Shepherdstown Museum to Open with Display of Local Silver

The Historic Shepherdstown Museum will open for the season on April 6 with a display of historic Shepherdstown and Jefferson County silverware.

Beginning on April 6, the Museum will be open on Saturdays from 11 a.m. to 5 p.m. and on Sundays from 1 to 4 p.m. It is located in the Entler Hotel building at 129 E. German Street in Shepherdstown.

The silver display, which includes spoons and serving pieces made by a number of local craftsmen, is on loan from the extensive collection of Eric Hendricks Jenkins, a twelfth-generation resident of the Eastern Panhandle. He is an avid collector of local silver and other artifacts, a history teacher at Wildwood Middle School, and a docent at the Shepherdstown Museum.

Mr. Jenkins tells some great stories about his pieces and the people who made them. Among the items featured are spoons by Frederick Jerome Posey (1815-1881), who lived at the Entler Hotel and had his workshop there at one point. An opponent of slavery, Posey attempted to assist a group of slaves to escape from their owner to Canada in 1857. Posey lent his carriage to the group, which was led by an enslaved man named William Henry Mood and included a woman named Belinda Bivans. Bivans was attempting to find her father, who had escaped to Canada earlier. She said that her owner, though a Christian, was a “backslider,” and added that “money was his church.” Unfortunately, the group was caught in Chambersburg.

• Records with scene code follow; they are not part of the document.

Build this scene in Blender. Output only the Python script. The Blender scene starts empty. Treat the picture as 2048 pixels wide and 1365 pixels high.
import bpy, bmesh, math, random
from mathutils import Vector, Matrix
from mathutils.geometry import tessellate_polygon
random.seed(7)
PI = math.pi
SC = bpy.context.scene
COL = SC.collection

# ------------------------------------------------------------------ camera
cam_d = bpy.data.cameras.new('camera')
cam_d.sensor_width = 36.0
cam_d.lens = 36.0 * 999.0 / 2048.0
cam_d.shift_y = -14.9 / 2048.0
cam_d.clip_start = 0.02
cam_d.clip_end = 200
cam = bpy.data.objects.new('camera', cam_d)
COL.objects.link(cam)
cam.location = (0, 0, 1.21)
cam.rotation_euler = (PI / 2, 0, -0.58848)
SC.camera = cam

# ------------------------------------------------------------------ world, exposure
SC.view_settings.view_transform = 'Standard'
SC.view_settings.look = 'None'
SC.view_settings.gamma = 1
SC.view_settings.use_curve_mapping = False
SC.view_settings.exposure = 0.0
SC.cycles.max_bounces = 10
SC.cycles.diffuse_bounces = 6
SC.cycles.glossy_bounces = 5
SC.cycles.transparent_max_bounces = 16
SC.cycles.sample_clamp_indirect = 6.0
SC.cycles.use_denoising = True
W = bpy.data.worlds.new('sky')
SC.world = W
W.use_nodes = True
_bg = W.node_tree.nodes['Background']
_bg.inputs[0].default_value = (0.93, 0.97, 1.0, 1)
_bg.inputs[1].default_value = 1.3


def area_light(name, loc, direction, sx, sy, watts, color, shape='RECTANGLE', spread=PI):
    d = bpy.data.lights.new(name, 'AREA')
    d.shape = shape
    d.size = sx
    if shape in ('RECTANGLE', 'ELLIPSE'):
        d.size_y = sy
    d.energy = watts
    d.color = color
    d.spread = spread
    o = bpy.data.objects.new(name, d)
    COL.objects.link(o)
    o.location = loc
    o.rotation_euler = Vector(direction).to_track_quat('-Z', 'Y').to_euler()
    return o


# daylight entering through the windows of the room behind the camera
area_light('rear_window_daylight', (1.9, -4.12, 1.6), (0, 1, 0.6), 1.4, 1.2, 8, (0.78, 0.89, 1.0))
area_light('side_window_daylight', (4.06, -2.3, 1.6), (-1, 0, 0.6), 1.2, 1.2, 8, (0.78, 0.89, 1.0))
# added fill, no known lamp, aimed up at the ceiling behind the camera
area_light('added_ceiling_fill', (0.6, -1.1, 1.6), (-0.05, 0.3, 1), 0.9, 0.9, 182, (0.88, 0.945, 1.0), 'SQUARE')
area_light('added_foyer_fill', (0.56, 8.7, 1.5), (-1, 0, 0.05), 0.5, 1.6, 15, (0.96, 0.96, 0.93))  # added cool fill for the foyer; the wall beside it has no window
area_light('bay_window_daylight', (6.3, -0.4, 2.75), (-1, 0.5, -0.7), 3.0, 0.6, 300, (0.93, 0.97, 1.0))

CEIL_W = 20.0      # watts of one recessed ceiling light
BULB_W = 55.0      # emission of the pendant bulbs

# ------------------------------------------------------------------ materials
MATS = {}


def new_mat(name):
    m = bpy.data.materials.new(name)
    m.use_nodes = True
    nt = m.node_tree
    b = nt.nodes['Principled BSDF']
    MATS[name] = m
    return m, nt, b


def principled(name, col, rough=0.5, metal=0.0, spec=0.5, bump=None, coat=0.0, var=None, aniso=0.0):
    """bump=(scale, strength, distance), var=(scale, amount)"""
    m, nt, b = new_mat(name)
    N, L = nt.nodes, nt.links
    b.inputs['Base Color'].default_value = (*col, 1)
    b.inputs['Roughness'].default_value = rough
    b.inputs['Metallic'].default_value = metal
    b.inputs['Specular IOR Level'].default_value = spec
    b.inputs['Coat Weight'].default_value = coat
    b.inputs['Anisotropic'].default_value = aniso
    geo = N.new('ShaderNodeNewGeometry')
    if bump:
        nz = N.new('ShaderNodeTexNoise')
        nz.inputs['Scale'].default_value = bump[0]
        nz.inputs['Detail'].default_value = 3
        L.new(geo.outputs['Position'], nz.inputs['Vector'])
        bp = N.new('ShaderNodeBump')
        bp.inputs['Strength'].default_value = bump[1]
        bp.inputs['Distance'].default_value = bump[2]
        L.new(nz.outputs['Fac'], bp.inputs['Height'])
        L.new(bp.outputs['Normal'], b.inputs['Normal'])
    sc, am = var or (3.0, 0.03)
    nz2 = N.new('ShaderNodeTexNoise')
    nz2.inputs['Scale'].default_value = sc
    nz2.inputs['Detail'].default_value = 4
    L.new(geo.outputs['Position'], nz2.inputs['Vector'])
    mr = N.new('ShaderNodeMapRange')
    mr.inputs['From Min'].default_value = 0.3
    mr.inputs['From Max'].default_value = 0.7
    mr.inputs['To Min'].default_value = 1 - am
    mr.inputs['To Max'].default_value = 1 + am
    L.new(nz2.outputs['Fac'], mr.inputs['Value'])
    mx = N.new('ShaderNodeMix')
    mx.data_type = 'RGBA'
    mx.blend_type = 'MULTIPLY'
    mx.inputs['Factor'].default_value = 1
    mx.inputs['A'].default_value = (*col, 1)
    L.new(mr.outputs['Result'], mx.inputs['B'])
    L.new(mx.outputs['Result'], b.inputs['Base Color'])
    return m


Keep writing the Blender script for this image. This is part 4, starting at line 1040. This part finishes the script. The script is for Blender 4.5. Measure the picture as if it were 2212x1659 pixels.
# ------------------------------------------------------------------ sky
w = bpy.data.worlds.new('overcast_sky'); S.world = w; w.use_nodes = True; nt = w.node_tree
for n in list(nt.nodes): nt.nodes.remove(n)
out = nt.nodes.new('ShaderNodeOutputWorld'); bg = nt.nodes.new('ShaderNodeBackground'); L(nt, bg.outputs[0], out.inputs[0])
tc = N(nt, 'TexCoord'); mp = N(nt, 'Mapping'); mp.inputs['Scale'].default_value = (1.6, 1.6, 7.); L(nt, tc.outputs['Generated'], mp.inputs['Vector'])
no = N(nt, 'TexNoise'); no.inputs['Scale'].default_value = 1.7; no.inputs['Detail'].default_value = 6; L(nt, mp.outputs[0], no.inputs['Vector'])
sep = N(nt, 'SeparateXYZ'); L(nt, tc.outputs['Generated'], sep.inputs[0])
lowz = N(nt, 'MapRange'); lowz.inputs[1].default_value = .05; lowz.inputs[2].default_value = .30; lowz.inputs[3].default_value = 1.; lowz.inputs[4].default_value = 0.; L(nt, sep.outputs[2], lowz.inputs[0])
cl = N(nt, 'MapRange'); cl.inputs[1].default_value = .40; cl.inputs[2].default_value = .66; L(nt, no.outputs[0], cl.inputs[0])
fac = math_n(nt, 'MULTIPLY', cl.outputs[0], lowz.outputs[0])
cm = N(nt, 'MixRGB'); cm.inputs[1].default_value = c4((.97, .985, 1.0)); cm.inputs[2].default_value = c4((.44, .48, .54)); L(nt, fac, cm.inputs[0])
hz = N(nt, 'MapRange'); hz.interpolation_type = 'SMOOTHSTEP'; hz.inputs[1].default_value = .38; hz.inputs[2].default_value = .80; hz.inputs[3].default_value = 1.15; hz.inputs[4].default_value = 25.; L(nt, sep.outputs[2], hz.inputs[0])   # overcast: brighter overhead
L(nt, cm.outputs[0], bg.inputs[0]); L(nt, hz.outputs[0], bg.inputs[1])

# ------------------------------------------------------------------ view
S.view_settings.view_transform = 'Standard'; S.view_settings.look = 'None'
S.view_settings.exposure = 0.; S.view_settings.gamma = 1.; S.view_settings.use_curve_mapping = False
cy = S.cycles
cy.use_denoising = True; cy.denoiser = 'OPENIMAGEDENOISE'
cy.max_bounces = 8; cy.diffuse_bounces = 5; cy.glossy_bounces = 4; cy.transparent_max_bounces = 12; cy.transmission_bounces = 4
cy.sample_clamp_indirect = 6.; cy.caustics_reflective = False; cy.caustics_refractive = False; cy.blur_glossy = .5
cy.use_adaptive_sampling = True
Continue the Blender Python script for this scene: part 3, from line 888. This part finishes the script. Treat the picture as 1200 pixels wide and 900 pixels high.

Also on display will be silver items made by Jacob Craft and John Bernard Woltz, both also makers of tall clocks, several of which are on display in the Museum. Clockmaking clearly was only one source of their income.

The Shepherdstown Museum houses a varied collection of other Shepherdstown objects, from prehistoric tools to an early Rural Free Delivery mail cart to two mid-twentieth century dial phones on which guests can call each other.

A suggested donation of $4 for adults is welcome. Admission for children and members is free.